Did men and women write cursive differently from each other in the 19th century?

by JCGlenn

In the Wikipedia article on cursive I came across this tantalizing (and of course uncited) statement: " Although women's handwriting had noticeably different particulars from men's..."

Is there any truth to this? Could you tell just by the handwriting whether a text was written by a male or a female? And if so, what were the indicators, and why did they develop?

mimicofmodes

I've recently written an answer on this topic, which I'll share here!

Actually, yes! Penmanship has been gendered for a long time.

In the eighteenth century, there was actually a number of different "hands" that people might learn, based on their rank and needs. In Penmanship, or the Art of Fair Writing (1770), Joseph Champion lists 17 different options: round hand, ditto text, Italian hand, running hand, engrossing, secretary, square text, German text, large court hand, small court hand, running court hand, sett and running, Chancery, church text, Old English, round Roman or new print characters, and italic print characters. Of these, some are meant for business use (a running hand or round text) and some specifically for the legal profession (ditto text, engrossing, and secretary); the rest are "ornamental" and meant for inscriptions and dedications in printed books and the like. Women, however, were expected to focus on the Italian hand - they did not typically get involved in the paperwork aspect of business and were not allowed in the legal profession. The Young Clerk's Assistant, or Penmanship Made Easy (1787) shows a number of different hands, all of which look fairly similar to a modern eye; you can see the subtleties of this in the page that compares round-hand and Italian characters. But they are different, particularly in the capitals, and you can see how people of the time might have distinguished masculine and feminine handwriting at a glance.

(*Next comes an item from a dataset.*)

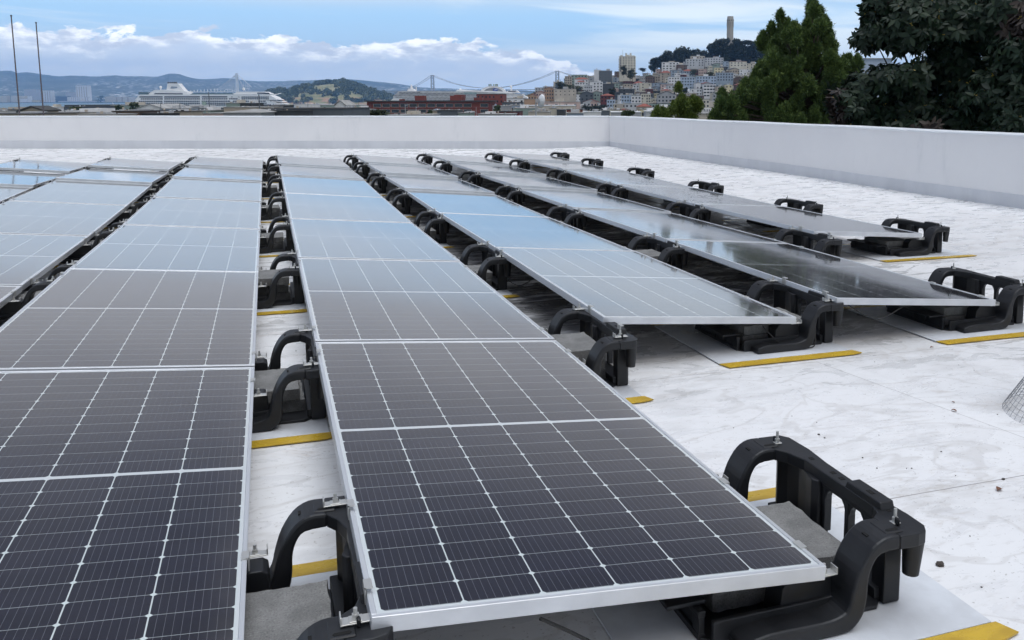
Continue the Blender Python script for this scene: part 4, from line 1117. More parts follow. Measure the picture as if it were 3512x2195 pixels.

This division continued in the nineteenth century. Although a number of writing "systems" were devised - most famously the Spencerian script, devised by Platt Rodgers Spencer in the 1840s, but similar ones were named Appleton, Barnes, Merrill's, Gaskell's, etc. - it was still common to find people discussing round, running, and ladies' hands, as well as engrossing and Old English/German scripts (essentially Blackletter fonts). By the early twentieth century, perhaps because of the rise of the typewriter as an impersonal method of committing words to paper, the focus seems to have shifted to a system of writing that was at least not deliberately gendered: take, for instance, this Popular Mechanics ad for a writing style that could teach ladies "as successfully as men", which was repeated many times in that publication in the 1920s. This style looks more like the old nineteenth-century ones, however, and it was on its way out: the Palmer Method of Business Writing was being adopted at this time for teaching to children across the board, at least in American schools.